- **REQUEST**
Restate the opening lines of the material below word for word, stopping after the line that contains "sc.camera = cam_o".

- **RECORDED INFORMATION**
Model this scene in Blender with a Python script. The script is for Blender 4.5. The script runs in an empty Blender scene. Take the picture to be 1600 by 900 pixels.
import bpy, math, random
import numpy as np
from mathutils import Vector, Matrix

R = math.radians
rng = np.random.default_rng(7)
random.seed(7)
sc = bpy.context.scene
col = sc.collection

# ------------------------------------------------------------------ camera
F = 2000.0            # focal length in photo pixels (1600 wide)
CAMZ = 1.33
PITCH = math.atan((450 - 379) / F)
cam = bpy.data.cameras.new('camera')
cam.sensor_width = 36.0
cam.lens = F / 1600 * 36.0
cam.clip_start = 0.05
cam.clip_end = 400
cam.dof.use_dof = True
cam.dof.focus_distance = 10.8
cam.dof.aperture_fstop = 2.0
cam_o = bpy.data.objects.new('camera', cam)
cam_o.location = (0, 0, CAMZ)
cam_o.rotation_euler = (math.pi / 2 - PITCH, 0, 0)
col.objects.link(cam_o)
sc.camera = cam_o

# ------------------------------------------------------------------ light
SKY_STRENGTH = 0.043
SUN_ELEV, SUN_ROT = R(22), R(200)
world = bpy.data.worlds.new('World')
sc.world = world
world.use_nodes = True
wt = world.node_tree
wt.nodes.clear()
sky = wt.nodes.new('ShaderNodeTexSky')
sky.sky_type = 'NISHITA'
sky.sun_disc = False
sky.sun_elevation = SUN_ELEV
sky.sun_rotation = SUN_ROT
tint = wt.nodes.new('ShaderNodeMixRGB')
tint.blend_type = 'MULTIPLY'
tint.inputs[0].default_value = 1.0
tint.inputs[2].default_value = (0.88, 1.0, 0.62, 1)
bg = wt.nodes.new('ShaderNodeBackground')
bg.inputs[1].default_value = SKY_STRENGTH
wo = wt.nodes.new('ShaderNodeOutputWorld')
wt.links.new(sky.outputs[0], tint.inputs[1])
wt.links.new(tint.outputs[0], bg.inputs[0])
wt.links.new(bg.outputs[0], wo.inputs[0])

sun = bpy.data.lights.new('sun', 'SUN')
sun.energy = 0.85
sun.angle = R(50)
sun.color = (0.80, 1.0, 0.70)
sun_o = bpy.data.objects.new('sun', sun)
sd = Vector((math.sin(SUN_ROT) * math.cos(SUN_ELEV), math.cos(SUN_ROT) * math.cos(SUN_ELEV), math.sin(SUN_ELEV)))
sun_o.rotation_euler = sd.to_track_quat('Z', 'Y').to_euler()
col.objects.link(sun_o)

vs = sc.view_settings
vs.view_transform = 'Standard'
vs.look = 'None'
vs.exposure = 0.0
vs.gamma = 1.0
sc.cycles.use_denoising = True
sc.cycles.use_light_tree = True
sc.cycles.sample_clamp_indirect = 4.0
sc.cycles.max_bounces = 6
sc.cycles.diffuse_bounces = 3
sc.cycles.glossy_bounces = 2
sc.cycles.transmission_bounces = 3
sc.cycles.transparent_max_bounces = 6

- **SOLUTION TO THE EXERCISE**
Model this scene in Blender with a Python script. The script is for Blender 4.5. The script runs in an empty Blender scene. Take the picture to be 1600 by 900 pixels.
import bpy, math, random
import numpy as np
from mathutils import Vector, Matrix

R = math.radians
rng = np.random.default_rng(7)
random.seed(7)
sc = bpy.context.scene
col = sc.collection

# ------------------------------------------------------------------ camera
F = 2000.0            # focal length in photo pixels (1600 wide)
CAMZ = 1.33
PITCH = math.atan((450 - 379) / F)
cam = bpy.data.cameras.new('camera')
cam.sensor_width = 36.0
cam.lens = F / 1600 * 36.0
cam.clip_start = 0.05
cam.clip_end = 400
cam.dof.use_dof = True
cam.dof.focus_distance = 10.8
cam.dof.aperture_fstop = 2.0
cam_o = bpy.data.objects.new('camera', cam)
cam_o.location = (0, 0, CAMZ)
cam_o.rotation_euler = (math.pi / 2 - PITCH, 0, 0)
col.objects.link(cam_o)
sc.camera = cam_o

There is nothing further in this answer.